**Objective:** Skip the pictures, please, and write out exactly the lines from the opening of the data through the line containing "SG = 'sailing yachts moored in the near row'".

═════ Exercise inputs

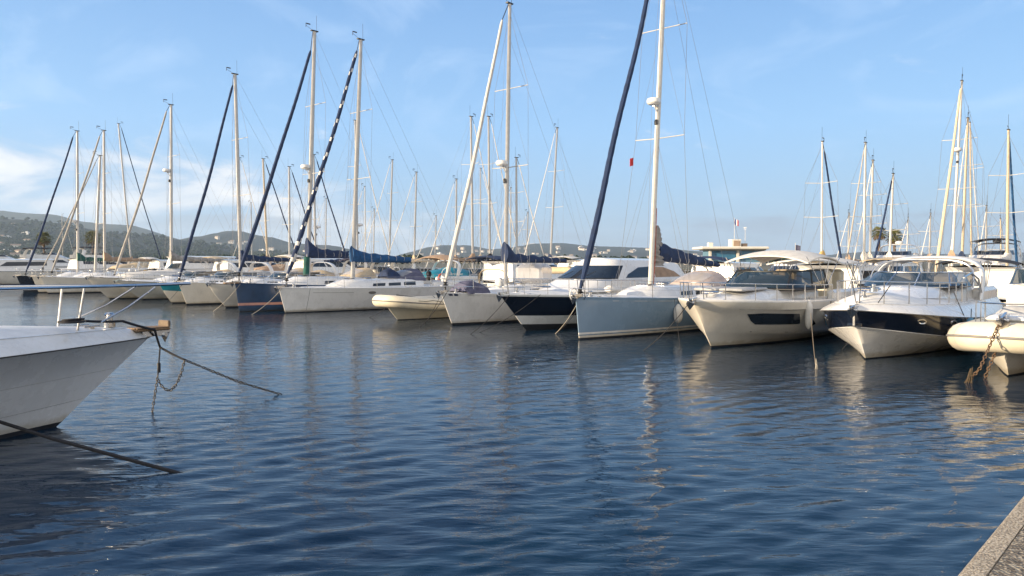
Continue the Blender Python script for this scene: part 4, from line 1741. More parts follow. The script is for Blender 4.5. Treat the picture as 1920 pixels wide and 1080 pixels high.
def outline_on(b, P, pts, off, m, name, u0=0, u1=1, v0=0, v1=1, mirror=None, parent=None, dens=4):
    o = [b.uv(P, x, y, u0, u1, v0, v1) for x, y in pts]
    o = densify(o, dens)
    mb = MB()
    patch(P, o, off, mb)
    ob = mb.build(name, m, parent or b.e)
    if mirror:
        m2 = MB()
        patch(mirror, o, off, m2)
        m2.build(name, m, parent or b.e)
    return ob, o


SG = 'sailing yachts moored in the near row'

# ------------------------------------------------ the slate blue sailing yacht (centre right)
bD = Boat('sailing_yacht', 'large slate blue sailing yacht with navy furled headsail and grey sail heaped on its boom', 'sailing yacht', onz(1086, 637), group=SG)
sailboat(bD, 12.6, 3.9, (1.40, 1.22, 1.2), 0.20, (SLATE, ANTI, GEL), ((0.06, 1), (0.13, 2), (0.17, 0), (0.235, 2)), -4.55, (-5.56, 15.6), 1.66,
         (-0.05, 1.68), (-4.95, 14.6), r=0.12, mmat=ALUW, stay_r=0.115, bm=None, spreads=(0.40, 0.70), radar=8.6,
         hood=None, roof=(-2.7, -8.6, 1.25, 0.30, 0.40), wob=0.09)
boom(bD, -5.15, 2.72, -10.2, 2.45, CBLUE, 0.62, 0.08, 0.05, seed=4, drop=0.02)
m = MB()
rows = []
for i in range(26):
    f = i / 25
    zc = 2.42 + 1.55 * f
    hw = 0.34 * (1 - f) ** 0.5 + 0.05
    for s_ in (0,):
        row = []
        for k in range(14):
            a = 2 * math.pi * k / 14
            j = 1 + 0.22 * math.sin(i * 2.2 + k * 0.5) * (1 - f * .5)
            row.append(Vector((-5.02 + hw * 1.0 * math.cos(a) * j, hw * 0.55 * math.sin(a) * j, zc)))
    rows.append(row)
m.grid(rows, 0, True)
m.build('flaked_sail', CGREY, bD.e, smooth=60)
m = MB()
m.tube([(-4.66, 0.05, 1.7), (-4.70, 0.07, 3.0), (-4.85, 0.05, 5.5)], 0.012, 6)
m.tube([(-4.62, 0.09, 1.7), (-4.66, 0.12, 2.6), (-4.8, 0.10, 4.6)], 0.012, 6)
m.build('halyard', mat('rope_red', (0.45, 0.10, 0.06), 0.8), bD.e)
flag(bD.e, (-4.9, -1.0, 6.25), 0.35, [RED], 0.28, 0.30, 'pennant')
m = MB()
m.torus((0.32, 0, 1.52), 0.20, 0.02, (0, 1, 0), 22, 6)
for k in range(5):
    a = k * math.pi / 5
    m.bar((0.32 + .2 * math.cos(a), 0, 1.52 + .2 * math.sin(a)), (0.32 - .2 * math.cos(a), 0, 1.52 - .2 * math.sin(a)), 0.008)
m.build('bow_ring', GEL, bD.e)
m = MB()
patch(lambda u, v: bD.hull.P(u, v, 1), rect_uv(.10, .62, .905, .915, 20), 0.006, m)
patch(lambda u, v: bD.hull.P(u, v, -1), rect_uv(.10, .62, .905, .915, 20), 0.006, m)
m.build('cove_line', GEL, bD.e)
m = MB()
m.box((-1.5, 0.35, 1.62), (0.7, 0.30, 0.20), bev=0.08)
m.box((-2.2, -0.2, 1.63), (0.5, 0.35, 0.22), bev=0.09)
m.build('deck_bundle', CWHITE, bD.e)
# pale boom tent / screen behind the mast
sprayhood(bD, -7.3, -9.0, 1.15, 1.58, .62, mat('canvas_pinkish', (0.50, 0.41, 0.37), .88, var=.14, vs=3, bump=.015, bs=6))

# ------------------------------------------------ white sailing yacht numbered 25
bF = Boat('sailing_yacht', 'white sailing yacht numbered 25 with white furled headsail and navy boom cover', 'sailing yacht', onz(848, 610), group=SG)
sailboat(bF, 11.2, 3.6, (1.32, 1.12, 1.1), 0.62, (GEL, ANTI), ((0.09, 1),), -3.25, (-3.55, 13.8), 1.55, (0.38, 1.75), (-3.05, 13.0), r=0.105,
         staymat=mat('canvas_white_sail', (0.55, 0.53, 0.50), .85, var=.1, vs=5), stay_r=0.10, bm=(2.62, -7.6, 2.6, CBLUE, 0.36, 0.12, 0.45), radar=6.86, hood=None, spreads=(0.42, 0.70),
         roof=(-2.0, -6.6, 1.1, .28, .40))
cover_lump(bF, 'foredeck_cover', -0.35, -1.7, 0.62, 1.38, 0.48, CPURP, 3, peak=0.4)
m = MB()
rows = [[Vector((-3.6, y, z_)) for y in (-1.0, -.5, 0, .5, 1.0)] for z_ in (1.6, 1.9, 2.2, 2.52)]
m = MB()
m.box((-5.2, 0, 2.05), (0.9, 1.6, 0.9), bev=0.2)
m.build('cockpit_tent', CLEARV, bF.e)
m = MB()
m.tube([(-7.4, -1.2, 2.15), (-7.4, 1.2, 2.2)], 0.17, 10)
m.build('rolled_bimini', CBEIGE, bF.e)
# painted number 25 and the line beside it
def txt(b, P, s_, u, v, h, m, name='lettering', du=1.0):
    SEG = {'2': [((0, .8), (.15, 1), (.5, 1), (.65, .8), (.6, .55), (0, 0), (.68, 0))], '5': [((.62, 1), (.08, 1), (.04, .56), (.4, .6), (.66, .34), (.5, .03), (.2, 0), (0, .15))]}
    mb = MB()
    x = 0
    for ch in s_:
        for st_ in SEG[ch]:
            pts = []
            for i in range(len(st_) - 1):
                for k in range(3):
                    f = k / 3
                    a, c = st_[i], st_[i + 1]
                    pts.append((a[0] + (c[0] - a[0]) * f, a[1] + (c[1] - a[1]) * f))
            pts.append(st_[-1])
            q = [Vector(P(u + (x + p_[0]) * du, v + p_[1] * h)) for p_ in pts]
            q = [p_ + Vector((0.1, 1, -.2)).normalized() * 0.006 for p_ in q]
            mb.tube(q, 0.017, 5)
        x += 0.95
    mb.build(name, m, b.e)


txt(bF, lambda u, v: bF.hull.P(u, v, 1), '25', 0.022, .885, .080, CBLUE, 'number', 0.019)
m = MB()
patch(lambda u, v: bF.hull.P(u, v, 1), rect_uv(.085, .13, .90, .912, 8), .005, m)
patch(lambda u, v: bF.hull.P(u, v, 1), rect_uv(.14, .40, .895, .902, 14), .005, m)
m.build('cove_line', GREYR, bF.e)
m = MB()
m.lathe((-1.6, 1.15, 1.72), [(.17, -.2), (.2, -.1), (.2, .1), (.17, .2)], 14)
m.build('life_raft', GEL, bF.e)

# ------------------------------------------------ white sailing yacht with striped furled sail
bH = Boat('sailing_yacht', 'long white sailing yacht with blue and white spiral furled sail and bright blue boom cover', 'sailing yacht', onz(535, 587), group=SG)
sailboat(bH, 13.2, 4.1, (1.26, 1.14, 1.18), 0.35, (GEL, ANTI), ((0.05, 1), (.08, 0), (.10, 1)), -4.15, (-4.83, 14.65), 1.58, (-0.1, 1.75), (-4.55, 14.0), r=0.125,
         staymat=CBLUE, stay_r=0.13, spiral=0.22, bm=(2.75, -8.3, 2.72, CROYAL, 0.42, 0.10, 0.25, 0.12), hood=CPURP, bim=None, roof=(-2.4, -8.2, 1.3, .34, .44), wins=3)
m = MB()
patch(lambda u, v: bH.hull.P(u, v, 1), [(.335 + .016 * math.cos(a), .80 + .045 * math.sin(a)) for a in [2 * math.pi * k / 16 for k in range(16)]], .012, m)
m.build('hull_port', GREYR, bH.e)
m = MB()
patch(lambda u, v: bH.hull.P(u, v, 1), rect_uv(.11, .26, .80, .81, 10), .005, m)
m.build('cove_line', GREYR, bH.e)
bimini(bH, -9.8, -11.6, 1.35, 1.5, 2.9, CTAN)
cover_lump(bH, 'deck_cover', -6.2, -7.2, .5, 1.75, .5, CBLUE, 2)

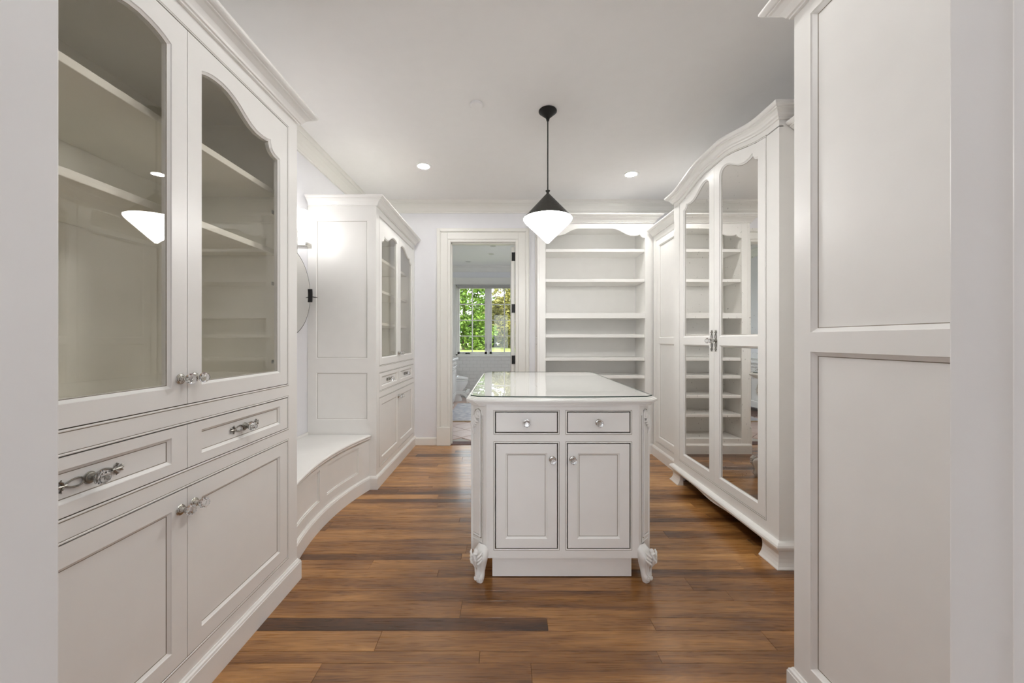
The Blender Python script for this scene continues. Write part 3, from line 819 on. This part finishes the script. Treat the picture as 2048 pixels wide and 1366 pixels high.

══════════

**The output:**
Continue the Blender Python script for this scene: part 4, from line 1741. More parts follow. The script is for Blender 4.5. Treat the picture as 1920 pixels wide and 1080 pixels high.
def outline_on(b, P, pts, off, m, name, u0=0, u1=1, v0=0, v1=1, mirror=None, parent=None, dens=4):
    o = [b.uv(P, x, y, u0, u1, v0, v1) for x, y in pts]
    o = densify(o, dens)
    mb = MB()
    patch(P, o, off, mb)
    ob = mb.build(name, m, parent or b.e)
    if mirror:
        m2 = MB()
        patch(mirror, o, off, m2)
        m2.build(name, m, parent or b.e)
    return ob, o


SG = 'sailing yachts moored in the near row'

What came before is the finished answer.